The Real News also states that while the government has cited protecting police officers as its motivation for not applying the protective order to body camera footage, it has not given protesters the same consideration. They attest that Rachel Schaerr, a communications officer at the Metropolitan Police Department, gave a list of the names and home cities of 231 people arrested at inauguration protests to the far-right site gotnews.com:

Dustin Sternbeck, the Director of the MPD’s office of communications, denied that Schaerr leaked the information to Got News. “The information that Ms. Schaerr provided regarding the Inauguration rioters is standard arrest book information that is available to the public,” he wrote in a statement. He did not respond to further questions about how often MPD supplies convenient spreadsheets of the names, ages, and hometowns of arrestees to select media outlets, without supplying it to others.

Defendants in the case say that they were doxxed by Schaerr, whose resume boasts that she “used Periscope and Facebook Live to host cyber press conferences to keep the public engaged in breaking incidents, including the arrests of more than 230 protesters on Donald Trump’s Inauguration Day.” As a result, they were harassed by numerous Trump-supporting trolls.

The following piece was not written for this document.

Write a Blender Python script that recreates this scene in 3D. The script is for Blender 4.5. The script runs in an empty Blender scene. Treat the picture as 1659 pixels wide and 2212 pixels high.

The ACLU filed a lawsuit in June against the Metropolitan Police Department, D.C. Police Chief Peter Newsham, and several of the police officers involved in the handling of the incident for “making unconstitutional arrests, using excessive force, denying arrested people food, water, and access to toilets, and invasive bodily searches of protesters exercising their First Amendment rights on Inauguration Day.”

The Real News believes the suit be one of the reasons the Metropolitan Police Department and the U.S. Attorney’s Office do not want the protective order to apply to police body camera footage.